GeForce RTX 5090 Rumored For A Massive Base Clock Speed Increase Over 4090

Closeup of the top of a GeForce RTX graphics card on a black background.
Most of the leaks and rumors pointing to NVIDIA's eventual GeForce RTX 5090 graphics card suggest it's going to be an absolute monster of a GPU. The latest one is no exception—according to Panzerlied over at the Chiphell forum, the base clock speed of the GeForce RTX 5090 will settle in somewhere close to 2.9GHz, which would be a huge increase over the GeForce RTX 4090's base clock.

In case anyone has forgotten, the base clock on the GeForce RTX 4090, NVIDIA's current flagship consumer GPU, is 2,235MHz and it's boost clock is 2,520MHz. Going back a generation, the GeForce RTX 3090 Ti arrived with a 1,560MHz base clock and 1,860MHz boost clock, while the non-Ti variant debuted with a 1,395MHz base clock and 1,695MHz boost clock.

Here's a quick and dirty cheat sheet of where clock speeds have landed on NVIDIA's upper-tier GPUs over the past few generations...
  • GeForce RTX 5090: Almost 2,900MHz (unconfirmed), ??? boost
  • GeForce RTX 4090: 2,235MHz base, 2,520MHz boost
  • GeForce RTX 3090 Ti: 1,560MHz base, 1,860MHz boost
  • GeForce RTX 3090: 1,395MHz base, 1,695MHz boost
  • GeForce RTX 2080 Ti: 1,350MHz base, 1,545MHz boost
  • GeForce RTX 2080 Super: 1,650MHz, 1,815MHz boost
  • GeForce RTX 2080: 1,515MHz base, 1,710MHz boost
According to a translated reading of Panzerlied's post, "The base frequency of 5090 is almost 2.9G..." If true, that would not only put the upcoming card's base clock speed well above that of the GeForce RTX 4090 (or any flagship NVIDIA SKU from the past several years), but also up to around 15% higher than the current flagship's boost clock.

It's not clear what precise clock speed "almost 2.9G," but at exactly 2.9GHz (2,900MHz), we'd be looking at a substantial 665MHz increase.

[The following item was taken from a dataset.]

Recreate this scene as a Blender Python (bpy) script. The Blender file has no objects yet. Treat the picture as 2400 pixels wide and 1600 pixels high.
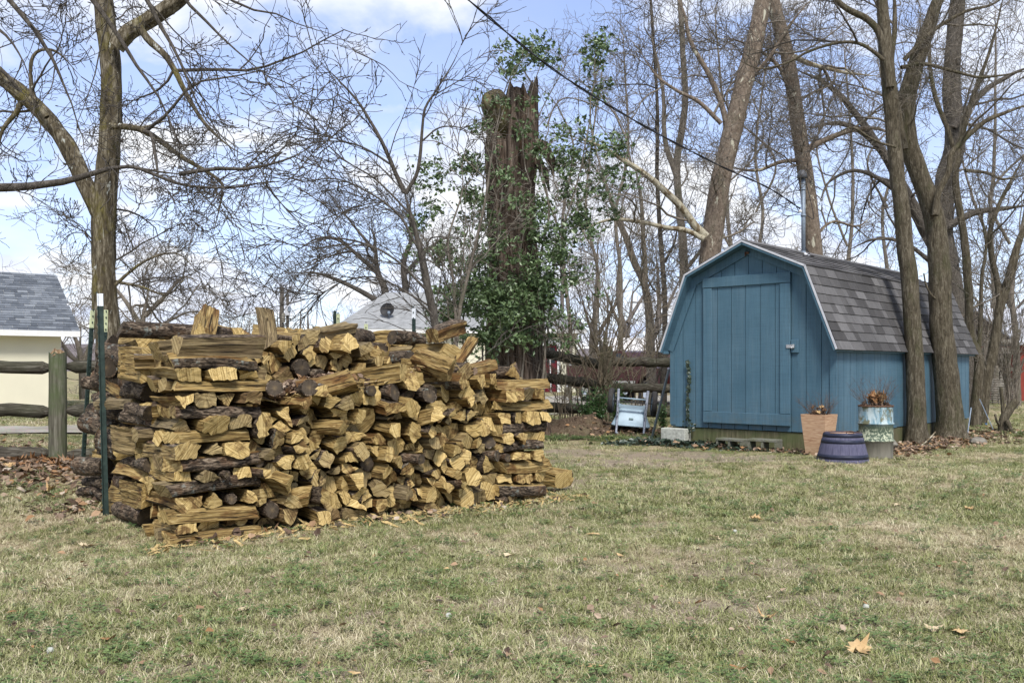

That type of raw speed increase is not unprecedented, as the base clock gap between the GeForce RTX 4090 and GeForce RTX 3090 Ti is 675MHz, and 840MHz if comparing to the regular (read: non-Ti) GeForce RTX 3090.

There's no mention of where the boost clock will settle, but a 2.9GHz floor (or close to it) is a great starting point. If it holds true, we'd be surprised if the boost clock didn't end up somewhere north of 3GHz.

Angled render of NVIDIA's Blackwell GPU.

Bear in mind that gains will also be had simply by way of NVIDIA's Blackwell architecture. While nothing is official regarding the GeForce RTX 5090, previous rumors have it pegged as pairing a generous 28GB of GDDR7 with a wide 448-bit memory bus. That combo would deliver over 1.5TB/s of memory bandwidth, assuming 28Gbps memory chips.

Of course, none of this is coming directly from NVIDIA or even by way of a partner leak, as is prone to happen on occasion. There's no doubt the GeForce RTX 5090 will be a monster GPU even if the leaked base clock ends up being untrue. It's just a matter of how beastly it ends up being.